While Labour and National continue to wrestle over the affordability or otherwise of hefty income tax cuts, New Zealand First leader Winston Peters says they are ignoring the real economic issues.
"The key thing in this whole debate is being lost. The great economies of the world have one fundamental overriding factor, they have huge activity, there's a vibrancy about them. Tax policy is not a central issue to them. It's activity," he said. "Our greatest problem is we are not growing productive wealth."
Peters believes the country's well-being depends on expanding exports and neither major party will be able to meet their election promises if export receipts dwindle.

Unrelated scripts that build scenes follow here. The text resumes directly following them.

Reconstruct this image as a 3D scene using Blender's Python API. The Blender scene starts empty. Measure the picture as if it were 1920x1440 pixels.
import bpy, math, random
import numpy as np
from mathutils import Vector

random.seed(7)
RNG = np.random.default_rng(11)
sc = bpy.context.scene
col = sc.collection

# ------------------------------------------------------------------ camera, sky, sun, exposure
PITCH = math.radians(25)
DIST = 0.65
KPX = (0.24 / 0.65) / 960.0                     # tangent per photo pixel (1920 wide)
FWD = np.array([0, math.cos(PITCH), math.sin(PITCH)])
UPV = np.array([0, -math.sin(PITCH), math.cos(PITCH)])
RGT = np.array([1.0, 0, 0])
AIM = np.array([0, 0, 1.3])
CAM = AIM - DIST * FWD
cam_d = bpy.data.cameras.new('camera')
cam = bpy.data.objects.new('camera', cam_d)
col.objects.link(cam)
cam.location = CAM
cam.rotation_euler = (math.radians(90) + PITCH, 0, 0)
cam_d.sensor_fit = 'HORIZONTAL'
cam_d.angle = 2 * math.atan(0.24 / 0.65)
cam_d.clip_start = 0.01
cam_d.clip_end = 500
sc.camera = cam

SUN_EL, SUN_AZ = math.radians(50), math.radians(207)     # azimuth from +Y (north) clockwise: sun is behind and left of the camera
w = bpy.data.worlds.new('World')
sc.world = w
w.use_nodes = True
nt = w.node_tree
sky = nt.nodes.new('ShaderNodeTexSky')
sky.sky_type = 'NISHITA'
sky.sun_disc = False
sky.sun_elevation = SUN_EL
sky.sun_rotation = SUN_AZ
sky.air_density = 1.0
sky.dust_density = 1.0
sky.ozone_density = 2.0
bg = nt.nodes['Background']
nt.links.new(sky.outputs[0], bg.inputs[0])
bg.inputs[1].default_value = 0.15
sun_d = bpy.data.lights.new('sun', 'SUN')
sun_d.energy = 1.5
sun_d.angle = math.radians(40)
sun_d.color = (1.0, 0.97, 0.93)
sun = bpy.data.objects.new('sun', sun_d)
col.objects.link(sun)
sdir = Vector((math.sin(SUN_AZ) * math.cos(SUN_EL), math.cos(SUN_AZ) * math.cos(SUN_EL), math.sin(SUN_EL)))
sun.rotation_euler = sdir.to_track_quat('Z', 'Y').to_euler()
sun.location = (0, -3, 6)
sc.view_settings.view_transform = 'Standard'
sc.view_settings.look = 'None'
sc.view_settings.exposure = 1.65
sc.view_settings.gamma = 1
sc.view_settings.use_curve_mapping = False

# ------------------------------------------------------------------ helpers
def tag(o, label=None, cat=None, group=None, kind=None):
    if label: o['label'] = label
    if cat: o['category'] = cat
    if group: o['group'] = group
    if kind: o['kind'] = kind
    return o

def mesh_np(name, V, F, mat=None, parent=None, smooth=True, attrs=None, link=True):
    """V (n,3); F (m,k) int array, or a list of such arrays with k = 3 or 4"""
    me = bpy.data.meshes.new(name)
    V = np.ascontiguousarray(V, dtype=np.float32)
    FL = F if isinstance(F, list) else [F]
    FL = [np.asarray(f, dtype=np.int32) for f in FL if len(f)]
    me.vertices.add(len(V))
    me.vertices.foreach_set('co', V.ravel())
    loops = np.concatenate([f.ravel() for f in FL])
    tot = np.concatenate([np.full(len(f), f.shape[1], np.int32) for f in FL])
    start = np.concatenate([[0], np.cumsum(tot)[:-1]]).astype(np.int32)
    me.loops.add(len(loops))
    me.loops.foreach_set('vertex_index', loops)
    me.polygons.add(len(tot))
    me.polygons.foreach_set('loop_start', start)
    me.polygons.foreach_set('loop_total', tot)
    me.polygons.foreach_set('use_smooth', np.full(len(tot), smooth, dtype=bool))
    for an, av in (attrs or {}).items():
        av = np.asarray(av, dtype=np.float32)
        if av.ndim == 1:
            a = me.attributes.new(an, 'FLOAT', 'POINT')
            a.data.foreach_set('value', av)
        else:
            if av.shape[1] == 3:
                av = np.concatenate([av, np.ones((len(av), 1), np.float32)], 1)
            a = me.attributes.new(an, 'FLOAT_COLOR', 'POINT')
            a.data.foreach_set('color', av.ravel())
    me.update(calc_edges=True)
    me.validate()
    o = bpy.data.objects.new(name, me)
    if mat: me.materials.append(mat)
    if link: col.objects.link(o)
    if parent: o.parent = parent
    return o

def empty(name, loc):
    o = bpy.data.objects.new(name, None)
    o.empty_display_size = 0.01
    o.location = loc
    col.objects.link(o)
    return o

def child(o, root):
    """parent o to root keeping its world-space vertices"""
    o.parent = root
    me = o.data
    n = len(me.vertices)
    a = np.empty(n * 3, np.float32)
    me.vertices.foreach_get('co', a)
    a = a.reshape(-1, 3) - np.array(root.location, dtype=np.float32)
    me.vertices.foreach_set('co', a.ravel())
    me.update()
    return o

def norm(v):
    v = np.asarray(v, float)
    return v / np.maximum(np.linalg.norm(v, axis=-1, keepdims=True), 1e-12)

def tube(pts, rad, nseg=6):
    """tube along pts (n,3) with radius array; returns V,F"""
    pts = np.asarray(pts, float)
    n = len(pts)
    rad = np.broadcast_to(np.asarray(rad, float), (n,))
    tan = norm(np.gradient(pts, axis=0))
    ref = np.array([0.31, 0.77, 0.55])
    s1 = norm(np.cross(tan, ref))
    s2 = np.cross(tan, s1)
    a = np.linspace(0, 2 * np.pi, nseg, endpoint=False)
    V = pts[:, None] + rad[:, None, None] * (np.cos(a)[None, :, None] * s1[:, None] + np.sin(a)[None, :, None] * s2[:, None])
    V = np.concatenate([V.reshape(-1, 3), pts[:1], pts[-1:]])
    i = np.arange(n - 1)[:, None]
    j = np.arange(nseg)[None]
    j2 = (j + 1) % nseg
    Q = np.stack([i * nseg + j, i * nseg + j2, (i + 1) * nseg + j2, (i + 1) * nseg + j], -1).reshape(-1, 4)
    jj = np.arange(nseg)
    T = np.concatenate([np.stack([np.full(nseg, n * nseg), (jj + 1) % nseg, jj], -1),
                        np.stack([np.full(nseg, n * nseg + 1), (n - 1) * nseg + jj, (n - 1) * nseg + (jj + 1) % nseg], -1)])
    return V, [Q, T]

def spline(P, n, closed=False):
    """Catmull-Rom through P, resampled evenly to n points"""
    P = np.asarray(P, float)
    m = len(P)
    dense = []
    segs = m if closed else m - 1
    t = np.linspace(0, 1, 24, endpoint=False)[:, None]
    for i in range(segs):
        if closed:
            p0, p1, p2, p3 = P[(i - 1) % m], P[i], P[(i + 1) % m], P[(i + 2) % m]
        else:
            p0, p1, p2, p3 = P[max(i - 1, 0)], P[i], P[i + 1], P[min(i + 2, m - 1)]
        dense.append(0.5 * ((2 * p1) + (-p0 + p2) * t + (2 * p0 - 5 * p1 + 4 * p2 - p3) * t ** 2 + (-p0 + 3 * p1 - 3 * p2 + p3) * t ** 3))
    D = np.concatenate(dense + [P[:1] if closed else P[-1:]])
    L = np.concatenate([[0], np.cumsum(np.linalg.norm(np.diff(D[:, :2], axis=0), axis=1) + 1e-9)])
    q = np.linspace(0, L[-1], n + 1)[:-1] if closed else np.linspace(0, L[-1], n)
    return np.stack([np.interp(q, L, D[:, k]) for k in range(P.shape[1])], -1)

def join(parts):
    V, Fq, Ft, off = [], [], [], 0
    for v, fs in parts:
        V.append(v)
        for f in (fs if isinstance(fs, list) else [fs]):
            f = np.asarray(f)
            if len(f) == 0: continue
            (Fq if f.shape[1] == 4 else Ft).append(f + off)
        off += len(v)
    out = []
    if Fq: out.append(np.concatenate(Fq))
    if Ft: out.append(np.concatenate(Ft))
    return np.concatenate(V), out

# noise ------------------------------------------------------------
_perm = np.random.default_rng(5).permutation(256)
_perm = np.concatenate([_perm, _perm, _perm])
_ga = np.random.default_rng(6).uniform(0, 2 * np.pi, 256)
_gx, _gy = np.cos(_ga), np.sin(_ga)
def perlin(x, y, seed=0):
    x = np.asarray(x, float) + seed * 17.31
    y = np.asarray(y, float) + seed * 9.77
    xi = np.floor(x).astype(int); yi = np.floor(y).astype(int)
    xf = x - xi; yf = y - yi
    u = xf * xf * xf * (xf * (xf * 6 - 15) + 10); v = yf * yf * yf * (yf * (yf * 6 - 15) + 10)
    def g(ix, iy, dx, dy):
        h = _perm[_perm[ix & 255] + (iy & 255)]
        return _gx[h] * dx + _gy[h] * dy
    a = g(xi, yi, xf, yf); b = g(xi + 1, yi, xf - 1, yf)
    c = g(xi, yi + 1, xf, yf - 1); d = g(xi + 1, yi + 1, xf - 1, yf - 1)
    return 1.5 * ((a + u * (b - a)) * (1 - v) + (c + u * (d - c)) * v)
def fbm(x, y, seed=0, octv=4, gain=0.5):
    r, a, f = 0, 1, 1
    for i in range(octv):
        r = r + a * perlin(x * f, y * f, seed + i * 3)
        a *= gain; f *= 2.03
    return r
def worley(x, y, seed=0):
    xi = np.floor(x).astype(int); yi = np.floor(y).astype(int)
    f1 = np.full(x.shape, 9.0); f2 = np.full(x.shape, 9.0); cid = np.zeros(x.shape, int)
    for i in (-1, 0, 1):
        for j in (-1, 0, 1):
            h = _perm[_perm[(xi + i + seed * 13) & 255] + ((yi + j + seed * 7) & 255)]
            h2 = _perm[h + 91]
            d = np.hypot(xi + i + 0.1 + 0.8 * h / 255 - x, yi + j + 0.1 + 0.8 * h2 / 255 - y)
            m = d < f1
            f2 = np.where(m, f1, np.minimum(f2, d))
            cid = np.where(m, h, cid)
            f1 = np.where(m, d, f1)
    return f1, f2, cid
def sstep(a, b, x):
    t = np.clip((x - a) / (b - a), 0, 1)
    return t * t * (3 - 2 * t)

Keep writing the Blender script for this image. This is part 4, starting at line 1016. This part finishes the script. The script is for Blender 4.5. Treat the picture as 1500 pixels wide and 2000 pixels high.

Nevertheless, NZ First's plan to stimulate the economy and treble exports in real terms over the next 15 years involves a fair amount of tinkering with the tax system.
While Peters says New Zealand is not highly taxed in relative terms, "We're an extraordinarily high tax country for a low-wage and low-profit country. Small business, in particular, is up against it, we need a reduction in business tax."
That means trimming the company tax rate to 30 per cent and a 20 per cent tax for new export businesses.
"A 20 per cent tax rate is a huge incentive ... I want business not to relocate offshore but to relocate here."
Peters also wants tax breaks for research and development and training to address the skills shortage.
NZ First's other big tax plan is the removal of GST on petrol. Remaining petrol taxes should be "ring fenced" for spending on roads.
The minimum wage should be lifted from $9.50 to $12 an hour to staunch the flow of people heading overseas for better pay.
"We are losing our best and brightest because of our low wage regime and you can't turn that around unless you give business and the worker a fairer deal."
Peters wants a rethink on free- trade agreements to protect jobs in the manufacturing sector.
"Free-trade agreements with low-wage countries, particularly China, are a looming disaster."
The long-standing closer economic relations (CER) agreement with Australia should also be reviewed. The NZ Superannuation Fund investments should be redirected into local infrastructure investments. Peters would prefer to follow the example set by countries such as Chile and Singapore whose own retirement funds had to be invested domestically, at least in their first few years. That would provide a much-needed boost to sectors suffering from underinvestment.
He believes the deregulation of the electricity industry is "an absolute disaster, a failure," with businesses and consumers subject to "price gouging". Therefore prices should be regulated.
First in line
* Cut company tax rate to 30 per cent and 20 per cent for new export businesses.
* Raise the minimum wage to $12 an hour.
* Remove GST on petrol.
* Review present and future bilateral trade agreements.
* Buy back "key national infrastructure".
* Price regulation of electricity industry.
* Tougher rules on foreign investment.